Como em outros casos, a internet fez possível um amplo alcance de denúncia sociopolítica. Nesse caso, devidas provocações de que racismo estrutural é também negligência, desdém e naturalização de sofrimento preto, já que se se tratasse de situação semelhante em outras regiões mais privilegiadas, e brancas, do globo, a comoção e a atenção em tese seria maior. Paradoxalmente, o movimento tecnopolítico de crítica à falta de visibilidade da tragédia em função da condição econômica e racial dos seus sujeitos tornou-se mais visível que a devastação em si.
Tendo isso presente, agora me responda: O que você já ouviu falar sobre as caravanas de migrantes e refugiados da América Central em direção aos Estados Unidos? Ou o que você sabe em geral sobre os países e realidades dos povos centro-americanos? Não é uma pegadinha, nem uma pergunta retórica, afinal de contas não estamos falando de nenhuma região inóspita e distante, e sim, entre tantos outros aspectos de destaque, de alguns dos territórios mais importantes da geopolítica da América Latina, para ficarmos no nosso continente e numa dimensão suficientemente palpável – tomando em conta os que gostam de uma racionalidade do tipo homos economicus – que validaria sua mínima compreensão, empatia, interesse.
País de importância global quase tão confusa quanto sua identidade latino-americana, no Brasil é particularmente sonoro o silêncio sobre o lugar de insignificância em que tentam nos enquadrar como centro-americanos. Pessoalmente, não foram poucas as vezes que tive que explicar que minha origem é El Salvador, e não Salvador, na Bahia, tamanha a ignorância.
Da estreita superfície de terra entre o México e a Colômbia, entre os oceanos Atlântico e Pacífico em pouco menos de dois mil km de extensão marcada por vulcões, selvas e lagos, é de onde vem minha família paterna, que foi obrigada, como tantos outros milhares de centro-americanos, a deixar seus lares e parentes em função da pobreza, violência e guerras civis que marcaram a região particularmente entre os anos 1960-1990. Nesses limites fronteiriços, um heterogêneo particular: uma “geografia da desgraça”, como denominou o historiador Hector Brignoli. Porque terremotos, erupções e furacões conformam eventos que há séculos são parte desse espaço e da vida dos povos que o habitam. Mas não são desastres ambientais o que tem causado a mais impactante tragédia atual.

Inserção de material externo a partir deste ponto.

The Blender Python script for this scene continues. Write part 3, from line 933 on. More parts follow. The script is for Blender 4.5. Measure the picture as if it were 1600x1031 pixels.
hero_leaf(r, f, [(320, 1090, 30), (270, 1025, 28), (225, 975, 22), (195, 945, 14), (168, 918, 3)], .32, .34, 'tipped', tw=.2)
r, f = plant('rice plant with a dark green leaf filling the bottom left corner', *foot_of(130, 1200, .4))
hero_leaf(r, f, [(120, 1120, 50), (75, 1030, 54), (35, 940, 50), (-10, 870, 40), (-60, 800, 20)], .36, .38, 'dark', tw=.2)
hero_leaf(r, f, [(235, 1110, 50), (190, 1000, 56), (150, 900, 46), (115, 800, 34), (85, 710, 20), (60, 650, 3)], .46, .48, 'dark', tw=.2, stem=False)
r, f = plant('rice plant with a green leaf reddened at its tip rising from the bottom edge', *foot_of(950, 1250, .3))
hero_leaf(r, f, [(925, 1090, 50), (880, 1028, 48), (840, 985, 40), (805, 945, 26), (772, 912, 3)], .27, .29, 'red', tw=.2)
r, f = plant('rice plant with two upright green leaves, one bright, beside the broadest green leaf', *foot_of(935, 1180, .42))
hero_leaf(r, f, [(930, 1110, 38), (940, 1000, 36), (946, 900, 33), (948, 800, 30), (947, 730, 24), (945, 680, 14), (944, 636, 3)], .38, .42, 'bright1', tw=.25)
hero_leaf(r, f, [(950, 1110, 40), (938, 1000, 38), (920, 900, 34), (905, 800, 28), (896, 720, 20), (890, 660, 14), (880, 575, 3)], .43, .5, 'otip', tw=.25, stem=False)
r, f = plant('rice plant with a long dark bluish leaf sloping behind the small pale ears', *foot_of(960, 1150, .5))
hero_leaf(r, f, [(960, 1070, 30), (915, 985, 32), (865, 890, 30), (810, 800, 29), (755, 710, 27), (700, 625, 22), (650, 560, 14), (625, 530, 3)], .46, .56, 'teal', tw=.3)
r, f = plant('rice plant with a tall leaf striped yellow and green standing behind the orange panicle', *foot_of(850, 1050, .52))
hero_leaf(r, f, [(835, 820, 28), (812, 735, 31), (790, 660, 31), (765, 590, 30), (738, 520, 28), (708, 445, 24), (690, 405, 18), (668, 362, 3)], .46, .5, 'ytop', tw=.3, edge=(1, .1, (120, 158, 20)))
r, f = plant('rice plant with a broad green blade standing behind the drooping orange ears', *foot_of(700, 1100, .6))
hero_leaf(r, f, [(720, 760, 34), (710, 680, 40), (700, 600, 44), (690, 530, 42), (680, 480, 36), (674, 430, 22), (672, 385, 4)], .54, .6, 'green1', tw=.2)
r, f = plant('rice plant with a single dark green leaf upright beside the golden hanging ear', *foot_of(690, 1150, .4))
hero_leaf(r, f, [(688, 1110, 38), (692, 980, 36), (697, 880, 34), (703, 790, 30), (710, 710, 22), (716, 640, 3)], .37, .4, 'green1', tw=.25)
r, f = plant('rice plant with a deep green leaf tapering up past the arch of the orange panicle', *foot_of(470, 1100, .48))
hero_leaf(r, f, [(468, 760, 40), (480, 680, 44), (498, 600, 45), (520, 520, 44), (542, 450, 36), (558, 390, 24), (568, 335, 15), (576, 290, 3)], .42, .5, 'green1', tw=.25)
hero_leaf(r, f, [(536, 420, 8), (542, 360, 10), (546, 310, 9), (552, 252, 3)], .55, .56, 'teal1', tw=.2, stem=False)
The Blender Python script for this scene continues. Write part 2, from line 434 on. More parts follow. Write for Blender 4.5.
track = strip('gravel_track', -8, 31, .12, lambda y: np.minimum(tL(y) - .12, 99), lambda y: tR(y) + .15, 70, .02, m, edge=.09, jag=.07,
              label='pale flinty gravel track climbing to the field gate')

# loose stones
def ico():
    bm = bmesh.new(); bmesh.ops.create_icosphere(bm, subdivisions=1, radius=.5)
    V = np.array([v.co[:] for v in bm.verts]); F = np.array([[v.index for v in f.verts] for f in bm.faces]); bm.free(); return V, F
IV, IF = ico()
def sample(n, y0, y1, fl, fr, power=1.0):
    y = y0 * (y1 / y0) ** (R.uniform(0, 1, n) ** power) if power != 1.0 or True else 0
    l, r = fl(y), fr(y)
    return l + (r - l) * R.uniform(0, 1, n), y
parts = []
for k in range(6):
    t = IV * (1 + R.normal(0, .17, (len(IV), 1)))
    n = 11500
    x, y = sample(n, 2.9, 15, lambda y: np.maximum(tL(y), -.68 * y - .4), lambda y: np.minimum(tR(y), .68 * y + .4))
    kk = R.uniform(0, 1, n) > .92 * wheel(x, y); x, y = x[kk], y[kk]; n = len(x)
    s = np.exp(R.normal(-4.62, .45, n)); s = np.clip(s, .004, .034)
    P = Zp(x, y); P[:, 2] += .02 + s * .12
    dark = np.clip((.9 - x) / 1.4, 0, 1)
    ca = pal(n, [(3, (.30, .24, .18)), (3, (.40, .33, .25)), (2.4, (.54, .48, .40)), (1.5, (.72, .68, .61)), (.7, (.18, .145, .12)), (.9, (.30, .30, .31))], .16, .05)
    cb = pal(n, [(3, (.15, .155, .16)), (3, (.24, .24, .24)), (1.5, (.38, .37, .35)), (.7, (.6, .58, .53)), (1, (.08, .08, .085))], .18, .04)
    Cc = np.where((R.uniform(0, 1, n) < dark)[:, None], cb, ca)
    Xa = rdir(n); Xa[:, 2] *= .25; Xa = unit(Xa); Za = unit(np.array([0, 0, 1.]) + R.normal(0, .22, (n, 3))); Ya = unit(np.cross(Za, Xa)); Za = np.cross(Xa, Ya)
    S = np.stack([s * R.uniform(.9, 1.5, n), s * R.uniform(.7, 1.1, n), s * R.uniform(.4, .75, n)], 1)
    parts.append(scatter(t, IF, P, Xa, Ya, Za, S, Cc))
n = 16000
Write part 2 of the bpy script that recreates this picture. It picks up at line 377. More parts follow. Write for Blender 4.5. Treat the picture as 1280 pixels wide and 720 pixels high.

A globalização em sua fase atual tem uma dimensão sócio-espacial específica: os grandes corredores comerciais. Estes fazem com que as antigas rotas comerciais agora sejam espaços transnacionais, modernos, mas ambíguos, territórios de intenso tráfego e em constante disputa. O corredor mais importante da América Latina atravessa seu ponto mais estreito: o istmo centro-americano. Na prática, conecta duas áreas de enorme desenvolvimento sócio-produtivo: o Atlântico e o Pacífico. E a conflitividade gerada pela ambição de controle por parte de grandes potências externas dessa passagem interoceânica, que é a condição a que costumam resumir a América Central em sua visão utilitarista (além de outras ganâncias extrativistas e territoriais), é um dos grandes motivos de saída, fugas, diásporas dos centro-americanos de seus próprios lares.
CARAVANAS MIGRANTES: ÊXODO DOS DESTERRITORIALIZADOS
A chamada ‘Caravana Migrante’ para os Estados Unidos, que no ano passado gerou alguma noticia no Brasil sobre a América Central, é mais bem descrita como o “Êxodo dos Desterritorializados”, como o pesquisador nicaraguense Jose Luis Rocha definiu.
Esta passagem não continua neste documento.